Di antara kota-kota dunia, Provinsi DKI Jakarta salah satu yang paling pepak dengan gedung-gedung bertingkat. Fenomena street canyon atau udara yang terperangkap di antara gedung-gedung di perkotaan membuat konsentrasi pencemaran udara akibat emisi kendaraan semakin tinggi. Berdasarkan data yang diinventarisasi oleh Bloomberg Philanthropies, DKI Jakarta, dan Vita Strategic, aktivitas transportasi menjadi penyumbang emisi udara terbesar yaitu sebesar 44 persen.

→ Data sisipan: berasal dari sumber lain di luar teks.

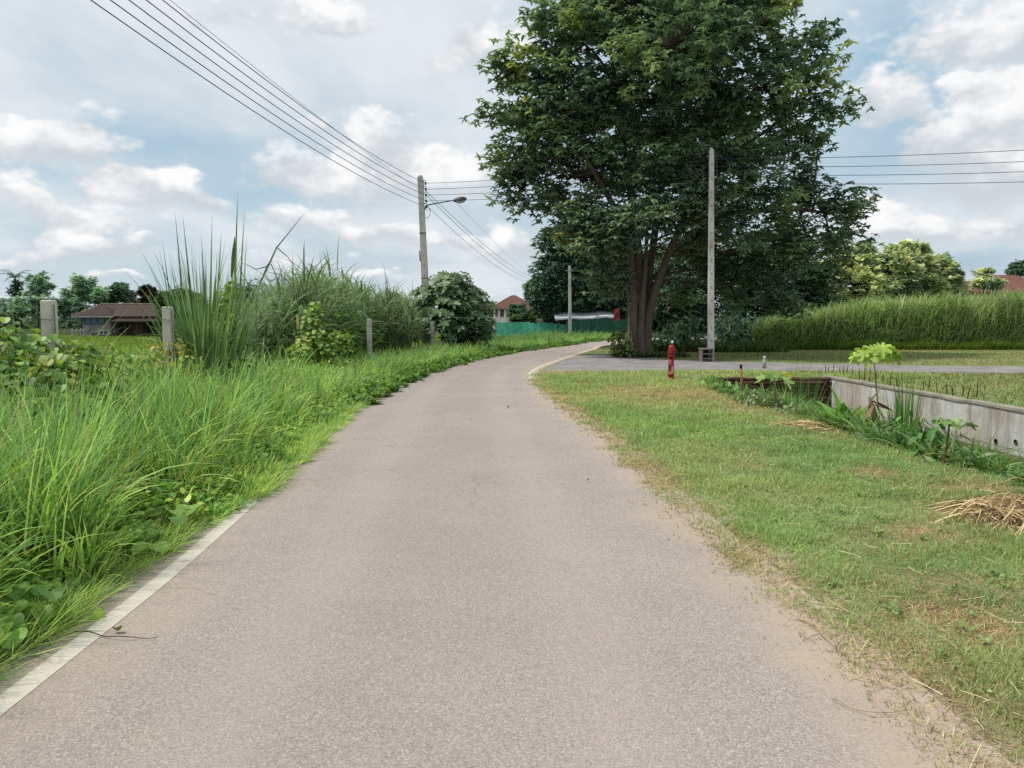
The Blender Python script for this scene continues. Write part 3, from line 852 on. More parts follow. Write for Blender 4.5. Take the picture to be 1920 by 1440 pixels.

Sementara 56 persen sisanya terbagi menjadi empat, yakni dari industri energi, industri rumahan, industri manufaktur, dan yang terkecil adalah kegiatan komersial di gedung-gedung.
Jakarta secara konsisten menempati peringkat di antara 10 kota paling tercemar secara global sejak Mei 2023. Menurut laporan data perusahaan teknologi kualitas udara Swiss IQAir, kota berpenduduk lebih dari 10 juta jiwa ini mencatat tingkat polusi udara yang tidak sehat hampir setiap hari. Peringkat Jakarta pada Kamis pekan lalu lebih tinggi dari Beijing di Cina yang selama ini kerap memuncaki klasemen kota dengan polusi udara terburuk.
Sementara, Nafas Indonesia pernah mengungkapkan bahwa waktu dini hari merupakan polusi udara tertinggi. Padahal, pada waktu-waktu tersebut tidak banyak terjadi pergerakan kendaraan bermotor. Juru Kampanye Energi dan Iklim Greenpeace Indonesia, Bondan Andriyanu mengatakan, hal ini menunjukkan faktor polusi udara bukan hanya masalah polutan yang diproduksi oleh kendaraan bermotor saja, melainkan juga dari debu partikuler. Menurutnya, hal ini terverifikasi data DLH (Dinas Lingkungan Hidup) DKI bahwa pada dini hari terjadi peningkatan PM2.5, terutama di musim-musim kemarau. Hal ini terkait dengan difat PM2.5 sebagai debu partikuler.